Spatial correlation of C-V2X antennas measured in the virtual road simulation and test area

Abstract

Modern automobiles comprise more and more radio systems and sensors, e.g. communication systems for LTE, systems based on the IEEE 802.11p standard, or radar sensors. Vehicle-to-vehicle and vehicle-to-infrastructure (vehicle-to-X) communications will play an important role to reduce accidents and also to improve traffic flow. Mobile ad-hoc as well as cellular communications via base stations might be established in order to connect traffic participants. Due to the tremendous amount of coexisting radio systems and users, vehicle-to-X systems need to be tested extensively for reliability and interoperability in various traffic situations and for different radio channel conditions. In order to minimize expensive and time-consuming test drives, current research focuses on testing automotive wireless systems under reproducible laboratory conditions, by emulating realistic propagation channels in virtual electromagnetic environments over-the-air. This paper proposes an experimental approach to emulate spatial channel properties for a MIMO setup with two LTE receive antennas for cellular vehicle-to-X applications.
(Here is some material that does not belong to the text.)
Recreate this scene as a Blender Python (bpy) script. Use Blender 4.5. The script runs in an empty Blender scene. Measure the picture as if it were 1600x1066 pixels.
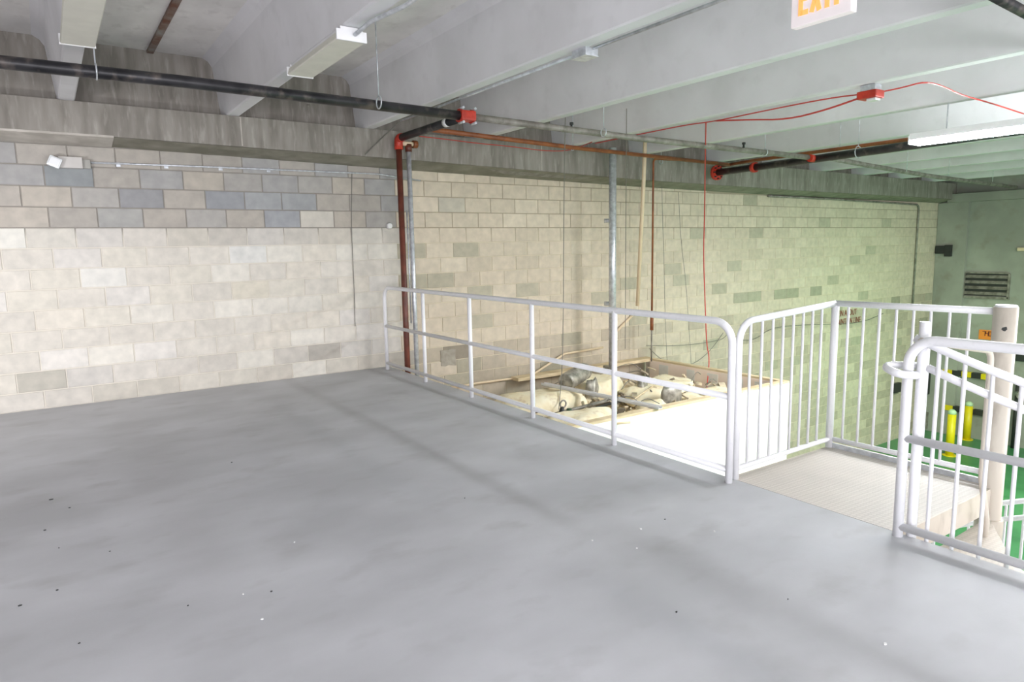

In view of the multipath propagation, the spatial correlation of received signals is the figure-of-merit, especially for MIMO transmission schemes. A concept for the measurement of spatial correlation is proposed, based on the transmission parameters between any pair of transmit and receive antennas. Measurements are performed in the virtual road simulation and test area of the Thuringian Center of Innovation in Mobility in the frequency range from 1700 MHz to 2700 MHz. The measured data are compared to numerical computations and partially good agreement is found.